Malone (1987) - Whoever made the call to have this cover be a hastily matted image of Reynolds firing a shotgun against a background of flames: I am assuming that after you made that decision, you went on to invent the calculator or the rental car  or something equally crucial and you now live in a floating castle. Cause holy hell. I tried to rent three copies of this at once. They were like, "Why do you want three copies?" And I was like, "Don't condescend me."

The Taking of Beverly Hills (1991) - Oh man. Look at the tagline. It's a whole paragraph. I don't know what to say. I always wanted to see this. It's shall we say, one of the less celebrated of the initial batch of Die Hard ripoffs. Ken Wahl (from the Fights-approved The Soldier) and Max Headroom running around.

Mind Melters presents...Young Warriors (1983) - Everything I've read about this makes it sound completely schizophrenic. Supposedly, it's a really silly high school comedy and then all of a sudden it turns gritty and ultra violent. However, WARNING: plot appears to involve rape/revenge. Sensitive viewers should skip this night. I don't want a repeat of when we showed Savage Streets and all the women were threatening to set the TV on fire.

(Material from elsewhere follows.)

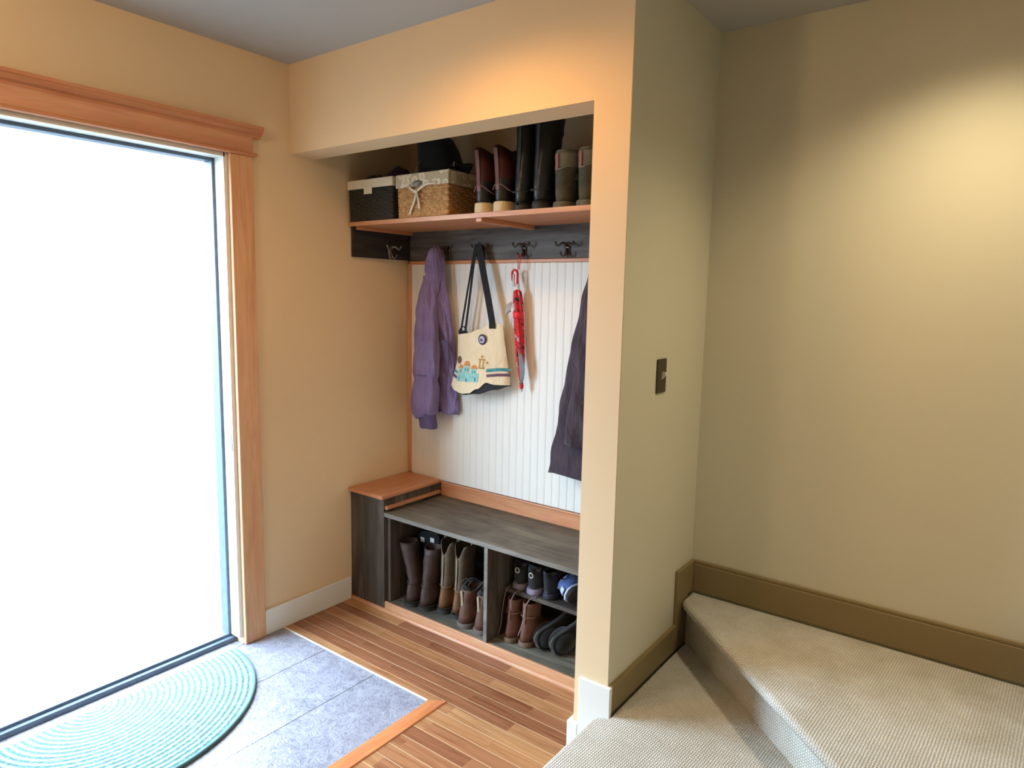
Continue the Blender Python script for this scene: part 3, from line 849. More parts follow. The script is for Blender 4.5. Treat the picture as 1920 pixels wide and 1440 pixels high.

Death Promise (1977) - This is "genuine article" Shitfest. It's like, evil landlords are setting loose all these rats in their buildings cause they want poor tenants to leave. But then some guy is fighting back with karate. As soon as the first shot appears on screen, everyone will be like, "Oh shit. It's one of these."

Death Run (1987) - A post-apocalyptic epic...apparently filmed in a high school gym. Involves monsters and lepers that all appear to be people who took different pies in the face. How about that artwork's attitude: Yeah, I'm a Shitfest. So what?